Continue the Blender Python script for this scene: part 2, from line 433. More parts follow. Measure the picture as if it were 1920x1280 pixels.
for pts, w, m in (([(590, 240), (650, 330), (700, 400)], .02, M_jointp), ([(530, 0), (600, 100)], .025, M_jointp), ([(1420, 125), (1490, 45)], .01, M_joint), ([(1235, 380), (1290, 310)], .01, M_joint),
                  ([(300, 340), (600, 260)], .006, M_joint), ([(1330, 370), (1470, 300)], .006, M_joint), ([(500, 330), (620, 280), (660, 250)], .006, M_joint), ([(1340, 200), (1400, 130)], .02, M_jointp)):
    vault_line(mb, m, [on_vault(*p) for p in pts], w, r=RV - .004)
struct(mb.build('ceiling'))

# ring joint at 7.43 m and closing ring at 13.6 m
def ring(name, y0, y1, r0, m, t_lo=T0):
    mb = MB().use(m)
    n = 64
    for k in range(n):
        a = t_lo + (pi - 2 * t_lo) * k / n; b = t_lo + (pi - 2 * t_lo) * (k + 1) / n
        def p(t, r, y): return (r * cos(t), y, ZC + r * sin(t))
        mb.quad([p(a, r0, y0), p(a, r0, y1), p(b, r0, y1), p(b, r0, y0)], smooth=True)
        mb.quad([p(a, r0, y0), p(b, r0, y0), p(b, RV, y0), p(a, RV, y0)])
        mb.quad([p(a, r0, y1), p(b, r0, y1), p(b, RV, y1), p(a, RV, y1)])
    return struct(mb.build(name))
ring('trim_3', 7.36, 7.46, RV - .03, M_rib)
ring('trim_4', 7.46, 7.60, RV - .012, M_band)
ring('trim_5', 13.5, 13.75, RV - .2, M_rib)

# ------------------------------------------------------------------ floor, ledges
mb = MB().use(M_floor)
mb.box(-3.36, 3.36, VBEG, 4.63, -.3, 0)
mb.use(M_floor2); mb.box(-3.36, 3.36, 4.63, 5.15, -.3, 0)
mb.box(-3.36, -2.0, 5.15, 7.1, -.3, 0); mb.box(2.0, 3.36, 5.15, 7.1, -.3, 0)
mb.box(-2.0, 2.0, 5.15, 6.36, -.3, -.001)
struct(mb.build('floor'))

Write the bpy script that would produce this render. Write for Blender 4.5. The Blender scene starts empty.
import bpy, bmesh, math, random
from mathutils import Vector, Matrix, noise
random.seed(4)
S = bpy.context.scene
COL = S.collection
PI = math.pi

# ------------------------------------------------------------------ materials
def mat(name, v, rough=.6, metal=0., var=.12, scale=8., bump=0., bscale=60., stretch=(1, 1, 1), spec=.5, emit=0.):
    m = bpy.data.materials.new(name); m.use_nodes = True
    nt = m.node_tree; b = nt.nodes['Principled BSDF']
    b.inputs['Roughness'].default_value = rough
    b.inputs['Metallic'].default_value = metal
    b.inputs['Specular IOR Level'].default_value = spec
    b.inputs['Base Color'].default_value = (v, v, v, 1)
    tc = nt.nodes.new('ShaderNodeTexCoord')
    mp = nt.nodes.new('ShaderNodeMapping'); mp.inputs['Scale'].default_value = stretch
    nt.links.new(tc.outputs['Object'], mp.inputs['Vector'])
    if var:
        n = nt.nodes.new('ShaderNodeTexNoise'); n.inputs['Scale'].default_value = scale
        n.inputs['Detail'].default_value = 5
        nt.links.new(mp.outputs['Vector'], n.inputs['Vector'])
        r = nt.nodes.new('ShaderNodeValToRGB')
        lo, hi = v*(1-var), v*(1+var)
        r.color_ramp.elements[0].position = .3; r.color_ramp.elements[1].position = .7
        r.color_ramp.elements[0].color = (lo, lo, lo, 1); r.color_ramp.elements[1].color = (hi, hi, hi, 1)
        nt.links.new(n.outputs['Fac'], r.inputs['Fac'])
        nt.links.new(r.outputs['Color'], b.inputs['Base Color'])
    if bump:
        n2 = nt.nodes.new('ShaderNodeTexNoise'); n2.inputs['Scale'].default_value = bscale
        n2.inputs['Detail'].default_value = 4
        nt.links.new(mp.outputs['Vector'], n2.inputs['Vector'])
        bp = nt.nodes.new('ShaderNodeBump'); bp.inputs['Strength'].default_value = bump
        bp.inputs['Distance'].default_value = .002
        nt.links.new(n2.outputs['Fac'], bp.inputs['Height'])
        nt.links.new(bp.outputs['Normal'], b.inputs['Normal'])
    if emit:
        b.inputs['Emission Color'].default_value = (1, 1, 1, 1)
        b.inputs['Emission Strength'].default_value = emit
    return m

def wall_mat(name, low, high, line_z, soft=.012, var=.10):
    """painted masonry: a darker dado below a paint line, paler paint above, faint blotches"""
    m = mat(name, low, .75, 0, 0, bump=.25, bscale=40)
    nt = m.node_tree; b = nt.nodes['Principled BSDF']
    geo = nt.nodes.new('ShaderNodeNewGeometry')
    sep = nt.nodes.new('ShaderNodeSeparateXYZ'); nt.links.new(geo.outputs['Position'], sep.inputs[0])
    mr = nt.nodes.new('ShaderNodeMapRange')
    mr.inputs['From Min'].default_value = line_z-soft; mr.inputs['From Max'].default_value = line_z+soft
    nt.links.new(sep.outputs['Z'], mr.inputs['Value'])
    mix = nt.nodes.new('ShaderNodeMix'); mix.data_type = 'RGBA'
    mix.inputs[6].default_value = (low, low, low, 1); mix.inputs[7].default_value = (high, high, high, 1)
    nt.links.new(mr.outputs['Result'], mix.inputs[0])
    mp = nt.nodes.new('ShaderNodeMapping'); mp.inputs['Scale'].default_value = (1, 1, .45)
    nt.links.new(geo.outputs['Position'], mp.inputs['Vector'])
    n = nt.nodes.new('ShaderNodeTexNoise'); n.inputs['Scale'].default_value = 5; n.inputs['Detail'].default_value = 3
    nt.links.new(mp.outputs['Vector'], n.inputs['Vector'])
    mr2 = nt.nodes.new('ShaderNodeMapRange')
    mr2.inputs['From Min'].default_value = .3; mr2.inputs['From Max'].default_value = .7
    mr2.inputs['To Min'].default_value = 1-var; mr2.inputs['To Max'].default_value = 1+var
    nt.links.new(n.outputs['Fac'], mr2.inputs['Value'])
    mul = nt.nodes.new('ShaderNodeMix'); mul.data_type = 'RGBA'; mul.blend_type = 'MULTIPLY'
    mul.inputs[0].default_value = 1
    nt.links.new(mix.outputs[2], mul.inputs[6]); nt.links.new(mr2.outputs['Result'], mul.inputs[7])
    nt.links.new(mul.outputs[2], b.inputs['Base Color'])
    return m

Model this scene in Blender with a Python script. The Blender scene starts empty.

Set task: Both the line with "m = mat(name, low, .75, 0, 0, bump=.25, bscale=40)" and the line with "mix = nt.nodes.new('ShaderNodeMix');" belong in the answer; write them out exactly, with every line between.

Exercise answer:
    m = mat(name, low, .75, 0, 0, bump=.25, bscale=40)
    nt = m.node_tree; b = nt.nodes['Principled BSDF']
    geo = nt.nodes.new('ShaderNodeNewGeometry')
    sep = nt.nodes.new('ShaderNodeSeparateXYZ'); nt.links.new(geo.outputs['Position'], sep.inputs[0])
    mr = nt.nodes.new('ShaderNodeMapRange')
    mr.inputs['From Min'].default_value = line_z-soft; mr.inputs['From Max'].default_value = line_z+soft
    nt.links.new(sep.outputs['Z'], mr.inputs['Value'])
    mix = nt.nodes.new('ShaderNodeMix'); mix.data_type = 'RGBA'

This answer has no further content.